◆ DATA LISTING ◆

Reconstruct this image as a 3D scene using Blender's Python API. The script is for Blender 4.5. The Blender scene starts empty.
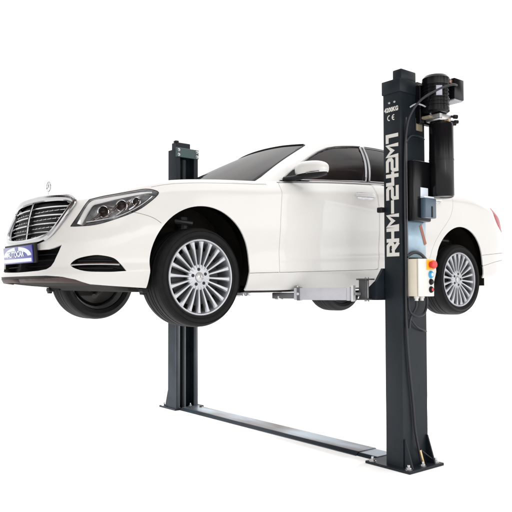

* * *

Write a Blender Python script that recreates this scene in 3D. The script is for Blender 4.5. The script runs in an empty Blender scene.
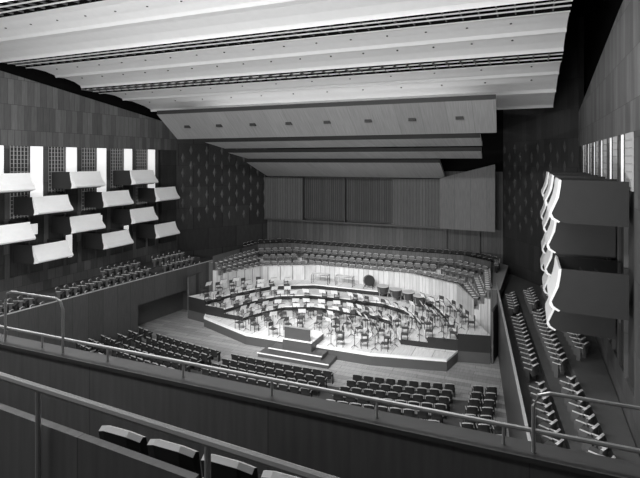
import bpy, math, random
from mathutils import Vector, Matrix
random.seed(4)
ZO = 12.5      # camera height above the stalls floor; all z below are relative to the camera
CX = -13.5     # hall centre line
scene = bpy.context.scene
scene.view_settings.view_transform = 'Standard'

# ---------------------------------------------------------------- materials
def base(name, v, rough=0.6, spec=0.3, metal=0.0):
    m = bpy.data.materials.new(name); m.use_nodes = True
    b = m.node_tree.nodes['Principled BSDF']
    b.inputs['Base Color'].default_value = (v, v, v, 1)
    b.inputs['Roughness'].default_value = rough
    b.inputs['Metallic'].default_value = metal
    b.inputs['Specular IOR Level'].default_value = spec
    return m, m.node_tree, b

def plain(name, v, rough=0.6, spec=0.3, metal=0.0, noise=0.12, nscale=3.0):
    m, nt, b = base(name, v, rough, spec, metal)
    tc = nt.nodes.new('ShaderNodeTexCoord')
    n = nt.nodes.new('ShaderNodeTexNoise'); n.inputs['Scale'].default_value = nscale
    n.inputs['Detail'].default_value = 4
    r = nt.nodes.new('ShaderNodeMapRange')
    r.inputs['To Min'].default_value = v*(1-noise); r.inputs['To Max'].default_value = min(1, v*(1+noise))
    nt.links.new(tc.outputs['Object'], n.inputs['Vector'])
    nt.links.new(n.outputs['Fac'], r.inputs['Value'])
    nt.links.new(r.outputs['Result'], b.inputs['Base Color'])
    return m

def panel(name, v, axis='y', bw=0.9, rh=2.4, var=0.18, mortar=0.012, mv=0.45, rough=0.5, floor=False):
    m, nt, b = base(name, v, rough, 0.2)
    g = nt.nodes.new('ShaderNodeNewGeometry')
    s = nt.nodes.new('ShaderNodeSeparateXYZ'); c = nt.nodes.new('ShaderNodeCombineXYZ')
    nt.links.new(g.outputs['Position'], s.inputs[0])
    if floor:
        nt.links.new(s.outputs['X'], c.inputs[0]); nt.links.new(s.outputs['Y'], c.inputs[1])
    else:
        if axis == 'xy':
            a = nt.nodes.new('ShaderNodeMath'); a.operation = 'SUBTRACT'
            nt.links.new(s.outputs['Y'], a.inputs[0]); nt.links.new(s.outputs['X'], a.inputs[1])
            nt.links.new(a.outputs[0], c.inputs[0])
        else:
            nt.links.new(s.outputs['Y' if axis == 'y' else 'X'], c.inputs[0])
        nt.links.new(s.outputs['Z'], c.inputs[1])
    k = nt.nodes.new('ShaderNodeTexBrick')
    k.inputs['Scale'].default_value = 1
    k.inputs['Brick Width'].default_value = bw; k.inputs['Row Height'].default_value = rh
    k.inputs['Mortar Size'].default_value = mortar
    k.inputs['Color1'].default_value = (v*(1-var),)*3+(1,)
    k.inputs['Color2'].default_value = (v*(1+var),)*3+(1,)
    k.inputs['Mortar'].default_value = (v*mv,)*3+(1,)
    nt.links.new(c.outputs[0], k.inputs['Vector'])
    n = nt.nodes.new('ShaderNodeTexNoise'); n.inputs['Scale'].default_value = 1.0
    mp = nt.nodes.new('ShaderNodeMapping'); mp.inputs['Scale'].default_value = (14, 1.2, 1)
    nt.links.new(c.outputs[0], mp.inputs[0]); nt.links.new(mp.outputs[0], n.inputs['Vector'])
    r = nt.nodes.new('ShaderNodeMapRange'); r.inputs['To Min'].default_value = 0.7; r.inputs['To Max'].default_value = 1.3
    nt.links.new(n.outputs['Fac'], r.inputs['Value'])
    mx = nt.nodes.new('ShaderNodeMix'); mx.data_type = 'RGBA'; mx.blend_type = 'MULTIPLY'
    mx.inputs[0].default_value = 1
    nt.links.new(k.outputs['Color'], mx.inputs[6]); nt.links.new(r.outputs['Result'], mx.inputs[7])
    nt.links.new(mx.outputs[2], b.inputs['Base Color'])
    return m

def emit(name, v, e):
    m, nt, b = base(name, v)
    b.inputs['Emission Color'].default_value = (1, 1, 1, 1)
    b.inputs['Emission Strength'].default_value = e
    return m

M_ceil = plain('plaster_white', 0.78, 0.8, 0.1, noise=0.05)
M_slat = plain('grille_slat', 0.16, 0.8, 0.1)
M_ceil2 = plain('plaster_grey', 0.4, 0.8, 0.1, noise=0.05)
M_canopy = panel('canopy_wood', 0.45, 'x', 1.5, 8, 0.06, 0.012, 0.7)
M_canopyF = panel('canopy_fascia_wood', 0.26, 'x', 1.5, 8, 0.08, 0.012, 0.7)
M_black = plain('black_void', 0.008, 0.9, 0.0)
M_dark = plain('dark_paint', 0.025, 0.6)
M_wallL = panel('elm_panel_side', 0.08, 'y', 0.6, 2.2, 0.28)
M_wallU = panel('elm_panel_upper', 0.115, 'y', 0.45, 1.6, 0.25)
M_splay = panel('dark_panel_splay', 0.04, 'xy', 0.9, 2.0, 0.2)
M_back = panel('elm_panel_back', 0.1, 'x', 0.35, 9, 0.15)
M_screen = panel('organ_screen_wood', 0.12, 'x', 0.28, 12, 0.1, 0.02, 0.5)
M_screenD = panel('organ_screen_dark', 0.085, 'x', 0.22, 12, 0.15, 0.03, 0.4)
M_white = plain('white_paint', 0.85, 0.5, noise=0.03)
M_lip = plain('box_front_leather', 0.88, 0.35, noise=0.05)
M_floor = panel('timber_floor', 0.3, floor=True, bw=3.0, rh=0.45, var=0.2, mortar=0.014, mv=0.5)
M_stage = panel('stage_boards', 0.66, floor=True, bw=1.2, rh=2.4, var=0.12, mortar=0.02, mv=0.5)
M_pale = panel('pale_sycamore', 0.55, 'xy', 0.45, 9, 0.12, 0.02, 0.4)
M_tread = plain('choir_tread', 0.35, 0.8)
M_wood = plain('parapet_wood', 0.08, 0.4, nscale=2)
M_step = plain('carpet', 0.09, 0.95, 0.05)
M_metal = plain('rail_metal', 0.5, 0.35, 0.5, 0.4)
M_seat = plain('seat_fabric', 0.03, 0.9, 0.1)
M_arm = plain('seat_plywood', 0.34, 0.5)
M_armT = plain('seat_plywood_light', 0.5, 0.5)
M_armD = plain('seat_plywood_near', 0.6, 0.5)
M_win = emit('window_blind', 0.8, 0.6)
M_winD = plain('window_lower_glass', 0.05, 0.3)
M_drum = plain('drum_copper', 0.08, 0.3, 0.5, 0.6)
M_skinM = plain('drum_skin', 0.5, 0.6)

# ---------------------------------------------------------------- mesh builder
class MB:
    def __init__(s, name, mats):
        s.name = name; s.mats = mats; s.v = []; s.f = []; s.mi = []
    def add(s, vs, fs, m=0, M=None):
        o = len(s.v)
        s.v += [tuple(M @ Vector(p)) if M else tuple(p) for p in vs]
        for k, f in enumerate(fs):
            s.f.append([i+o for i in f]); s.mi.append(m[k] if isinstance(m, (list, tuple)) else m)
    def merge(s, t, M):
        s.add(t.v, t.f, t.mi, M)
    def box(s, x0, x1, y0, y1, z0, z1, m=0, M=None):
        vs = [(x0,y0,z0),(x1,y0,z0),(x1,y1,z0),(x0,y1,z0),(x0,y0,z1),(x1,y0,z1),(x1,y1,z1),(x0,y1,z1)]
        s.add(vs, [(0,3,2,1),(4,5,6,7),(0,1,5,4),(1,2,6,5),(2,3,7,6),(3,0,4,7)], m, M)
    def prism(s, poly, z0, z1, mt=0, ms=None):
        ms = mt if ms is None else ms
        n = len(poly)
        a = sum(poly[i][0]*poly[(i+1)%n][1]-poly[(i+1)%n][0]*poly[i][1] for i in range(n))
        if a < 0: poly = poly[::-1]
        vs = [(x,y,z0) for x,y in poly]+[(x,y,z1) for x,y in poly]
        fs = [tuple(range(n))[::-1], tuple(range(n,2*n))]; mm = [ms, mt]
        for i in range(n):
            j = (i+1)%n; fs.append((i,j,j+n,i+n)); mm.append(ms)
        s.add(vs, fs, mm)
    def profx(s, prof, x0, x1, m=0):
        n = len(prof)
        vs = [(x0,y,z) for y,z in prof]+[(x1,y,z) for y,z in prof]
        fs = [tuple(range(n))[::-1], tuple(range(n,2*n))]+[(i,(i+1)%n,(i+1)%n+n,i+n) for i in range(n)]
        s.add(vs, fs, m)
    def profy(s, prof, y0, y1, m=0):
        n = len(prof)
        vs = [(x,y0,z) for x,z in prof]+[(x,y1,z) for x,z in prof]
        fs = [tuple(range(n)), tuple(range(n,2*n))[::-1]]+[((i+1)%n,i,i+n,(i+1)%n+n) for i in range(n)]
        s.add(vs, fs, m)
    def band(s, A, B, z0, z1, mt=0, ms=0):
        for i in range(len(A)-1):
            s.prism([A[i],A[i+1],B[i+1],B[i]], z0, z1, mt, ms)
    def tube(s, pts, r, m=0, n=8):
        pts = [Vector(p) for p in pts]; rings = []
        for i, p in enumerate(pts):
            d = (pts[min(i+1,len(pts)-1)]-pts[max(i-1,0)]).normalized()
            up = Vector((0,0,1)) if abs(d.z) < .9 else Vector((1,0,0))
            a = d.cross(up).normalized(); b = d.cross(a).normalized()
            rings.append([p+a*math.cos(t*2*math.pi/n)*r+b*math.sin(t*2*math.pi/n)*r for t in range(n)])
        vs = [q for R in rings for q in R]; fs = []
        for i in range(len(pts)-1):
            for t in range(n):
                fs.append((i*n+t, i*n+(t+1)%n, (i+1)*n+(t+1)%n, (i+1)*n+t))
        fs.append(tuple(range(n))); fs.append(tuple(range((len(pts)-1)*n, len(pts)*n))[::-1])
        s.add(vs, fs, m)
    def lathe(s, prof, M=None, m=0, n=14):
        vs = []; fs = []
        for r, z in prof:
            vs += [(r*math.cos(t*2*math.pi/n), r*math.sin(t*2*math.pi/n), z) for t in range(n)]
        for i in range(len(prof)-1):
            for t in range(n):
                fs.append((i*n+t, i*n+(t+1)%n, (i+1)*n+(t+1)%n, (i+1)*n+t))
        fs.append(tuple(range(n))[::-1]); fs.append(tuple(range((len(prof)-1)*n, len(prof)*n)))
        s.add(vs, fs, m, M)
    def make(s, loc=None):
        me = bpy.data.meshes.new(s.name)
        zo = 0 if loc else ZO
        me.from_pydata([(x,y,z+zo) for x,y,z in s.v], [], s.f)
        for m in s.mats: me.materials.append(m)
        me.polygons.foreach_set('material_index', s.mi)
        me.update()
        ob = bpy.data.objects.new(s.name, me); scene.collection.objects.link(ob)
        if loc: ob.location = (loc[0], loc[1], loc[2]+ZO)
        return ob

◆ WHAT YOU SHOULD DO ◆
List all lines from the entries that include the word "Python".

◆ ANSWER TO THE PROBLEM ◆
Reconstruct this image as a 3D scene using Blender's Python API. The script is for Blender 4.5. The Blender scene starts empty.
Write a Blender Python script that recreates this scene in 3D. The script is for Blender 4.5. The script runs in an empty Blender scene.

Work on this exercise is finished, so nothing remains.